• Data provided
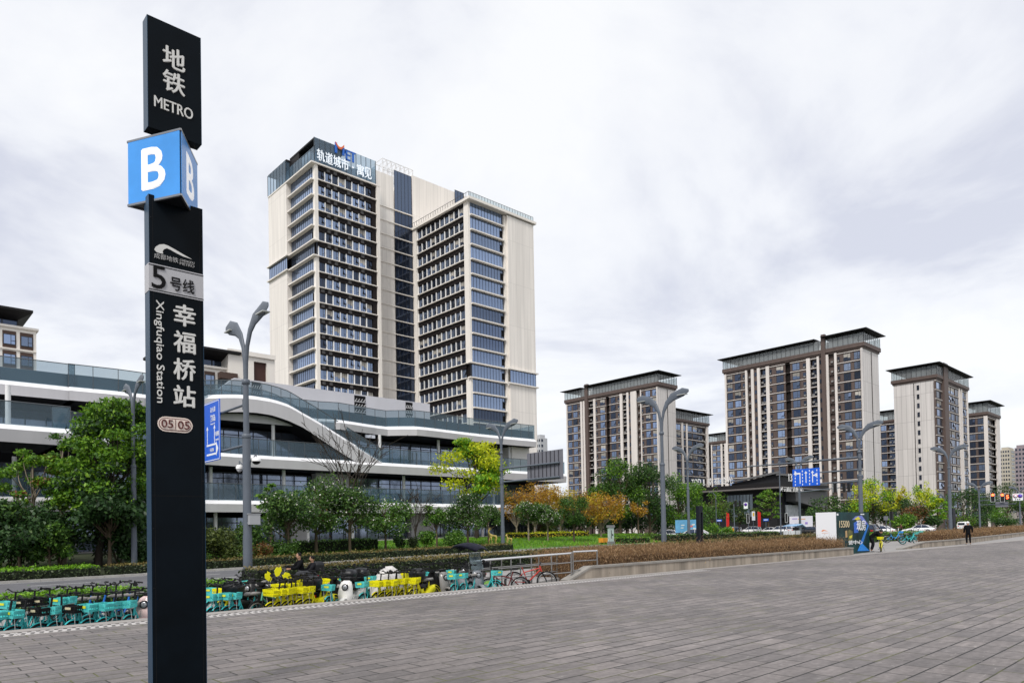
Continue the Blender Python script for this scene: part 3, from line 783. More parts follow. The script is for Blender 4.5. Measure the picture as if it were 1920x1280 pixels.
    mk.build('emblem', [mat('emblem_blue', (.03, .14, .55), .4), mat('emblem_orange', (.75, .16, .06), .4)], root)
    # white lattice on the roof behind the crown
    la = MB(O); y = t1 + 2.5; x0, z0 = onT(717, 318, y); x1 = onT(774, 325, y)[0]; z1 = onT(740, 306, y)[1]; z0 = zR - .2
    n = 7
    for yy in (y, y + 3.5):
        for i in range(n + 1):
            x = x0 + (x1 - x0) * i / n; la.box(x - .08, x + .08, yy - .08, yy + .08, z0, z1)
            if i < n:
                xn = x0 + (x1 - x0) * (i + 1) / n
                la.tube([(x, yy, z0), (xn, yy, z1)], .05, 5).tube([(x, yy, z1), (xn, yy, z0)], .05, 5)
        for z in (z0 + .1, (z0 + z1) / 2, z1): la.box(x0, x1, yy - .07, yy + .07, z - .07, z + .07)
    for i in range(n + 1):
        x = x0 + (x1 - x0) * i / n; la.box(x - .06, x + .06, y, y + 3.5, z1 - .06, z1 + .06)
    la.build('roof_lattice', mat('lattice_white', (.75, .75, .76), .5), root)
    # railing on the wing roof
    rl = MB(O); zt_ = zw[0] + .25
    for k in range(24):
        x = sW + (sE - sW) * k / 23; rl.box(x - .03, x + .03, tW - .9, tW - .84, zt_, zt_ + 1.1)
        y = tW - .9 + (t1 - tW + .9) * k / 23; rl.box(sW - .5, sW - .44, y - .03, y + .03, zt_, zt_ + 1.1)
    rl.box(sW - .5, sE, tW - .91, tW - .83, zt_ + 1.1, zt_ + 1.16).box(sW - .5, sW - .42, tW - .9, t1, zt_ + 1.1, zt_ + 1.16)
    rl.poly([(sW - .5, tW - .87, zt_), (sE, tW - .87, zt_), (sE, tW - .87, zt_ + 1.05), (sW - .5, tW - .87, zt_ + 1.05)], 1)
    rl.build('roof_railing', [win_frame, clear_glass], root)
tower()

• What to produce
Quote the data above in full and without alteration; skip the pictures.

• Answer for the task
Continue the Blender Python script for this scene: part 3, from line 783. More parts follow. The script is for Blender 4.5. Measure the picture as if it were 1920x1280 pixels.
    mk.build('emblem', [mat('emblem_blue', (.03, .14, .55), .4), mat('emblem_orange', (.75, .16, .06), .4)], root)
    # white lattice on the roof behind the crown
    la = MB(O); y = t1 + 2.5; x0, z0 = onT(717, 318, y); x1 = onT(774, 325, y)[0]; z1 = onT(740, 306, y)[1]; z0 = zR - .2
    n = 7
    for yy in (y, y + 3.5):
        for i in range(n + 1):
            x = x0 + (x1 - x0) * i / n; la.box(x - .08, x + .08, yy - .08, yy + .08, z0, z1)
            if i < n:
                xn = x0 + (x1 - x0) * (i + 1) / n
                la.tube([(x, yy, z0), (xn, yy, z1)], .05, 5).tube([(x, yy, z1), (xn, yy, z0)], .05, 5)
        for z in (z0 + .1, (z0 + z1) / 2, z1): la.box(x0, x1, yy - .07, yy + .07, z - .07, z + .07)
    for i in range(n + 1):
        x = x0 + (x1 - x0) * i / n; la.box(x - .06, x + .06, y, y + 3.5, z1 - .06, z1 + .06)
    la.build('roof_lattice', mat('lattice_white', (.75, .75, .76), .5), root)
    # railing on the wing roof
    rl = MB(O); zt_ = zw[0] + .25
    for k in range(24):
        x = sW + (sE - sW) * k / 23; rl.box(x - .03, x + .03, tW - .9, tW - .84, zt_, zt_ + 1.1)
        y = tW - .9 + (t1 - tW + .9) * k / 23; rl.box(sW - .5, sW - .44, y - .03, y + .03, zt_, zt_ + 1.1)
    rl.box(sW - .5, sE, tW - .91, tW - .83, zt_ + 1.1, zt_ + 1.16).box(sW - .5, sW - .42, tW - .9, t1, zt_ + 1.1, zt_ + 1.16)
    rl.poly([(sW - .5, tW - .87, zt_), (sE, tW - .87, zt_), (sE, tW - .87, zt_ + 1.05), (sW - .5, tW - .87, zt_ + 1.05)], 1)
    rl.build('roof_railing', [win_frame, clear_glass], root)
tower()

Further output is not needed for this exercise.